Allerdings hatte ich schon in meinem Beitrag „Keine Atempause. Geschichte wird gemacht. Es geht voran“. Das würden sich manche wünschen vom Bundesverfassungsgericht hinsichtlich der umstrittenen Sanktionen im Hartz IV-System vom 28. Februar 2018 mit fast seherischer Qualität Zweifel angemeldet – also für das mittlerweile seit langem Geschichte gewordene Jahr 2018:
»Nun sollte man aber nicht zu früh den für das vergangene Jahr erschütterten Optimismus für das gerade angebrochene neue Jahr reanimieren und davon ausgehen, dass es nun aber doch ganz bestimmt im Laufe des Jahres 2018 was wird.

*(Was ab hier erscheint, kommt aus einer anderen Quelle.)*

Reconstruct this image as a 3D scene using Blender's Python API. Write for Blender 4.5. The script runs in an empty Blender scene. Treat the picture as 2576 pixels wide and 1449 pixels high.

Zur Einschätzung hilft ein Blick auf die Website des Bundesverfassungsgerichts, denn dort wird immer eine Übersicht über die Jahresvorhaben eingestellt. Das hier relevante Verfahren 1 BvL 7/16 wurde in der Übersicht für das Jahr 2017 auf Platz 25 ausgewiesen.
Und nun ist die Übersicht für das Jahr 2018 veröffentlicht worden. Das Verfahren 1 BvL 7/16 ist von Platz 25 auf – festhalten – Platz 22 vorgerückt.«
Vor dem Hintergrund, dass immer noch kein Urteil des BVerfG veröffentlicht ist, kann man die damalige Fortschreibung erneut aufrufen: »Wenn ein Jahr Verzögerung 3 Plätze Vorrücken einbringen, dann sind noch 6 Jahre bis zu zur endgültigen Entscheidung Zeit … so rein rechnerisch …«, kalkulierte Anfang 2018 Harald Thomé. Die Betroffenen können also bei einer Fortschreibung des Aufstiegstempos noch vor 2025 mit einer Entscheidung rechnen.
Also, bitte nicht hetzen. Wir haben erst ein langsam auf Weihnachten auslaufendes Jahr 2019. Da ist noch eine Menge Zeit, um den berechneten Jahreszielwert (vor 2025) auch einzuhalten.